§ Problem to solve: Repeat each line of the material exactly.

§ Given information:
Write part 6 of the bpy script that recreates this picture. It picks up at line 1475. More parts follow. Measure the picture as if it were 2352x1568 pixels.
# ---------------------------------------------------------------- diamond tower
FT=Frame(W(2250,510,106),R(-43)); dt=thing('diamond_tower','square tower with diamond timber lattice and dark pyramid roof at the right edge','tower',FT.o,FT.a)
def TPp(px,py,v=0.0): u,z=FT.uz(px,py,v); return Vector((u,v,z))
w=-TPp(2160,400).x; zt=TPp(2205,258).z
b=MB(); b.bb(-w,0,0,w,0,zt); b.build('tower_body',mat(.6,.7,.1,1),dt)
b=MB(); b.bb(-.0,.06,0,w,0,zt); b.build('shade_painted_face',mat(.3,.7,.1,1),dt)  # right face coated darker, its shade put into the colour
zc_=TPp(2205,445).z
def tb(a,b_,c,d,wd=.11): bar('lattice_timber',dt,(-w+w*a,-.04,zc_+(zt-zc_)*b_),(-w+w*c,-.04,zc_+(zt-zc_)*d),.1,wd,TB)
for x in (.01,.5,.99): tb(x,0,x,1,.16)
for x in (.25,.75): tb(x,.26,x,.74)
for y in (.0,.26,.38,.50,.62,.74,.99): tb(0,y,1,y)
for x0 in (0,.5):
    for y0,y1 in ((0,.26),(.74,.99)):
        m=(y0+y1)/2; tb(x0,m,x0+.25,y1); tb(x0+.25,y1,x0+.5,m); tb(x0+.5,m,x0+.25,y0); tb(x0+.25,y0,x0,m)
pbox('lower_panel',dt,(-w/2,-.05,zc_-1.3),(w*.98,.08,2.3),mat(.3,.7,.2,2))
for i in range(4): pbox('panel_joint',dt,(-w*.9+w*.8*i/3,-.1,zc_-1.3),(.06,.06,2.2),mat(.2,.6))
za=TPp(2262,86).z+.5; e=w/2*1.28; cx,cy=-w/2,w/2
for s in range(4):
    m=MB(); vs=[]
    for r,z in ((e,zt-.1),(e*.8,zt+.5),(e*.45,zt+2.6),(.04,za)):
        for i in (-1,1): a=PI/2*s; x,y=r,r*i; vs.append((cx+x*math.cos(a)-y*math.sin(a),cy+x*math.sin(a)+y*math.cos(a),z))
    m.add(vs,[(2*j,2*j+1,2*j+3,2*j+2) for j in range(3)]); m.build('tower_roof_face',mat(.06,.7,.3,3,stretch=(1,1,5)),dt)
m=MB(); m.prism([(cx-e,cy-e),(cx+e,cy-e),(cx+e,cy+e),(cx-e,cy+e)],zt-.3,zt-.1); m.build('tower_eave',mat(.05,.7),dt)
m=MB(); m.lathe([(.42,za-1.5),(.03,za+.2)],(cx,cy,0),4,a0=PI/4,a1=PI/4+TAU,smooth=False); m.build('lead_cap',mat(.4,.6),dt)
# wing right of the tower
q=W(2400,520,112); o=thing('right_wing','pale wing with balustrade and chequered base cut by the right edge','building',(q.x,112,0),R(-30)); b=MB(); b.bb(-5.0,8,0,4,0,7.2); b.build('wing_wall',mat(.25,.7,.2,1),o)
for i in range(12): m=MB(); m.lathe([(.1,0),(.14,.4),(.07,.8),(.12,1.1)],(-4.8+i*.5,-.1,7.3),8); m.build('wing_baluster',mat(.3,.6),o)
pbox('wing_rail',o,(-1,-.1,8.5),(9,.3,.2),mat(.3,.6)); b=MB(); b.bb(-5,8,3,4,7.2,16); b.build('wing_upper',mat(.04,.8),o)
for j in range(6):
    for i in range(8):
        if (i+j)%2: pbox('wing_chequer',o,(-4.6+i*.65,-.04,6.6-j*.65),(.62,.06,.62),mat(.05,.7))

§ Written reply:
Write part 6 of the bpy script that recreates this picture. It picks up at line 1475. More parts follow. Measure the picture as if it were 2352x1568 pixels.
# ---------------------------------------------------------------- diamond tower
FT=Frame(W(2250,510,106),R(-43)); dt=thing('diamond_tower','square tower with diamond timber lattice and dark pyramid roof at the right edge','tower',FT.o,FT.a)
def TPp(px,py,v=0.0): u,z=FT.uz(px,py,v); return Vector((u,v,z))
w=-TPp(2160,400).x; zt=TPp(2205,258).z
b=MB(); b.bb(-w,0,0,w,0,zt); b.build('tower_body',mat(.6,.7,.1,1),dt)
b=MB(); b.bb(-.0,.06,0,w,0,zt); b.build('shade_painted_face',mat(.3,.7,.1,1),dt)  # right face coated darker, its shade put into the colour
zc_=TPp(2205,445).z
def tb(a,b_,c,d,wd=.11): bar('lattice_timber',dt,(-w+w*a,-.04,zc_+(zt-zc_)*b_),(-w+w*c,-.04,zc_+(zt-zc_)*d),.1,wd,TB)
for x in (.01,.5,.99): tb(x,0,x,1,.16)
for x in (.25,.75): tb(x,.26,x,.74)
for y in (.0,.26,.38,.50,.62,.74,.99): tb(0,y,1,y)
for x0 in (0,.5):
    for y0,y1 in ((0,.26),(.74,.99)):
        m=(y0+y1)/2; tb(x0,m,x0+.25,y1); tb(x0+.25,y1,x0+.5,m); tb(x0+.5,m,x0+.25,y0); tb(x0+.25,y0,x0,m)
pbox('lower_panel',dt,(-w/2,-.05,zc_-1.3),(w*.98,.08,2.3),mat(.3,.7,.2,2))
for i in range(4): pbox('panel_joint',dt,(-w*.9+w*.8*i/3,-.1,zc_-1.3),(.06,.06,2.2),mat(.2,.6))
za=TPp(2262,86).z+.5; e=w/2*1.28; cx,cy=-w/2,w/2
for s in range(4):
    m=MB(); vs=[]
    for r,z in ((e,zt-.1),(e*.8,zt+.5),(e*.45,zt+2.6),(.04,za)):
        for i in (-1,1): a=PI/2*s; x,y=r,r*i; vs.append((cx+x*math.cos(a)-y*math.sin(a),cy+x*math.sin(a)+y*math.cos(a),z))
    m.add(vs,[(2*j,2*j+1,2*j+3,2*j+2) for j in range(3)]); m.build('tower_roof_face',mat(.06,.7,.3,3,stretch=(1,1,5)),dt)
m=MB(); m.prism([(cx-e,cy-e),(cx+e,cy-e),(cx+e,cy+e),(cx-e,cy+e)],zt-.3,zt-.1); m.build('tower_eave',mat(.05,.7),dt)
m=MB(); m.lathe([(.42,za-1.5),(.03,za+.2)],(cx,cy,0),4,a0=PI/4,a1=PI/4+TAU,smooth=False); m.build('lead_cap',mat(.4,.6),dt)
# wing right of the tower
q=W(2400,520,112); o=thing('right_wing','pale wing with balustrade and chequered base cut by the right edge','building',(q.x,112,0),R(-30)); b=MB(); b.bb(-5.0,8,0,4,0,7.2); b.build('wing_wall',mat(.25,.7,.2,1),o)
for i in range(12): m=MB(); m.lathe([(.1,0),(.14,.4),(.07,.8),(.12,1.1)],(-4.8+i*.5,-.1,7.3),8); m.build('wing_baluster',mat(.3,.6),o)
pbox('wing_rail',o,(-1,-.1,8.5),(9,.3,.2),mat(.3,.6)); b=MB(); b.bb(-5,8,3,4,7.2,16); b.build('wing_upper',mat(.04,.8),o)
for j in range(6):
    for i in range(8):
        if (i+j)%2: pbox('wing_chequer',o,(-4.6+i*.65,-.04,6.6-j*.65),(.62,.06,.62),mat(.05,.7))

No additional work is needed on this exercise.